The Taliban Shuffle_ Strange Days in Afghanistan and Pakistan - Kim Barker [58]
I couldn’t let her go, maybe because the attack was the first major one I had seen, maybe because Howard, with her gray hair and kind smile, reminded me a bit of my mother, and maybe because the idea of Afghan girls seeing an older woman poking out of a Humvee struck me as too incongruous to easily forget. So I tried to track down the family of the suicide bomber, visiting store after store in one section of Kabul where the bomber had allegedly lived. I failed—Mohammad is an amazingly common first name. Then I tried to know Howard. Farouq drove me out to her base in eastern Laghman Province—security was so lax that we managed to drive onto the middle of the base before anyone stopped us, and even then, no one seemed very concerned. I stayed at the base for three days, finding meaning in Howard’s hammer, in an unfinished wooden picture frame she was building, in a video showing her as she failed to squeeze the trigger of an automatic grenade launcher while training. Howard laughed when she realized she forgot to remove the safety.
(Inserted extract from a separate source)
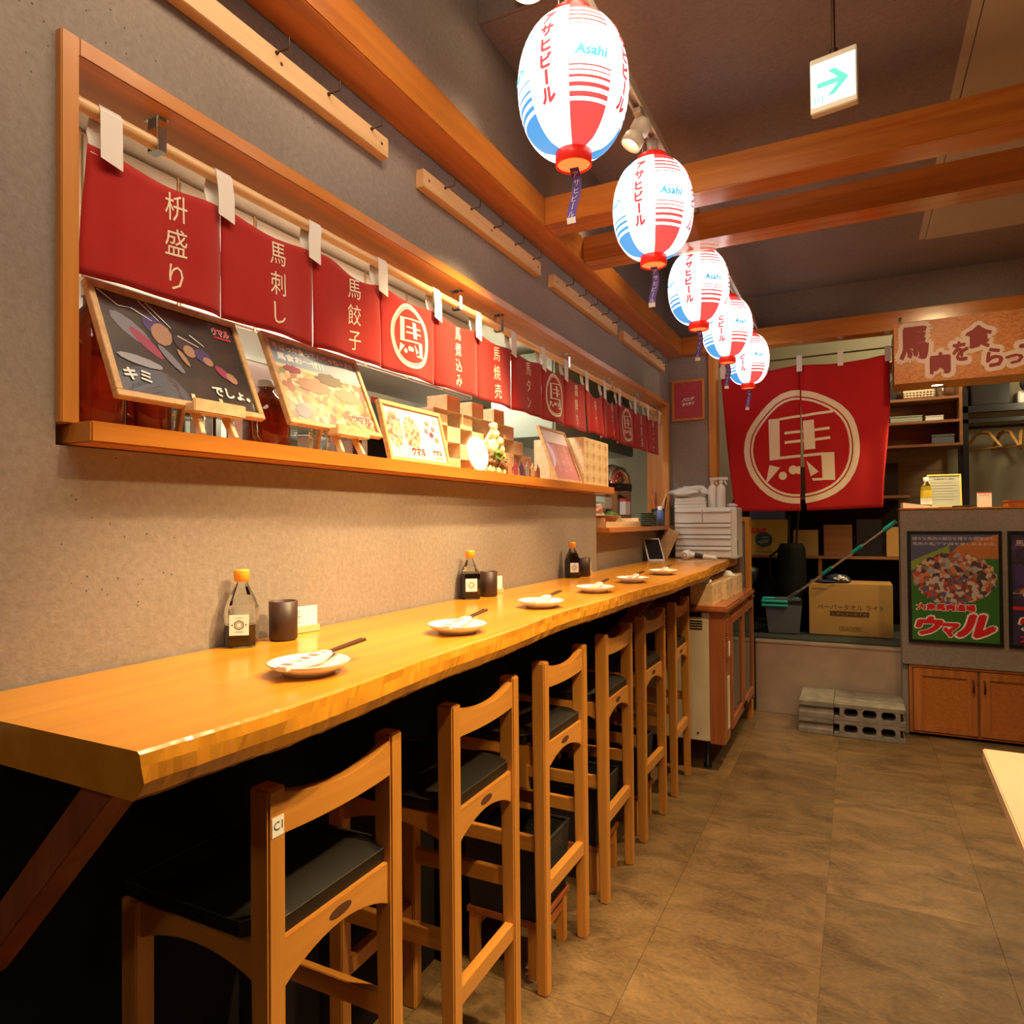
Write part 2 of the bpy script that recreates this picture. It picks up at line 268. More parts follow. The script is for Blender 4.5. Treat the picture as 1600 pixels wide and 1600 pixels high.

“That could be the problem,” she joked.
Another clip, filmed for a U.S. military video highlighting reconstruction work, showed her serious, standing in an Afghan village, her face pink from the hot sun, just after handing out backpacks to kids. “We have a good relationship with the people here in the village,” she said.
My search was pointless. Sometimes there was no answer to “why.” I had no choice—I had to take Merideth Howard and the attack and shove it all in a box in the back of my mind. Because there was nothing I could do, and I had to work. This became a coping tactic I would master.
Luckily my attention was soon distracted. Another ominous force landed in Kabul, determined to shake up the country—Al Jazeera English, a sister station to the Arabic version of CNN. I had heard that they were setting up a bureau in Kabul, and that they had a lot of money. But I didn’t know they were hunting for an Afghan correspondent. Farouq found out. He had never been in front of a TV camera before, so he sat at home and practiced talking like a TV correspondent to a video camera on a chair. His wife heard him from behind the door, finally asking if Farouq was crazy, talking to himself.
Farouq was nervous about the audition. So he called Sean, back in town from Helmand, sporting a giant cast on his left index finger from a bullet that had ricocheted off a British .50-caliber machine gun while his convoy was under fire from the Taliban.
“Farouq, I know you’re nervous, but when you stand in front of the camera, think of the cameraman and the anchor as the most stupid people you can imagine,” Sean told him. “Or that the cameraman is standing in front of you naked.”
Farouq told Sean not to tell me about the audition, so Sean immediately called. I could hardly blame Farouq for applying. The job didn’t pan out—an Afghan correspondent wasn’t hired—but Farouq was soon offered a producer position that paid more than twice what I did. Ever since Nasir disappeared for Tajikistan months earlier, drawn by the promise of easy money in the used-car business, Farouq had charged me only $75 a day to drive and translate when I was in the country, less than any other fixer was making.
“I don’t want to leave the Chicago Tribune, and I’ve told Al Jazeera I want to keep working with you, whenever you’re in town,” Farouq said. “You are my friend, and I won’t leave you. But they just pay so much money. I have to think of my family.”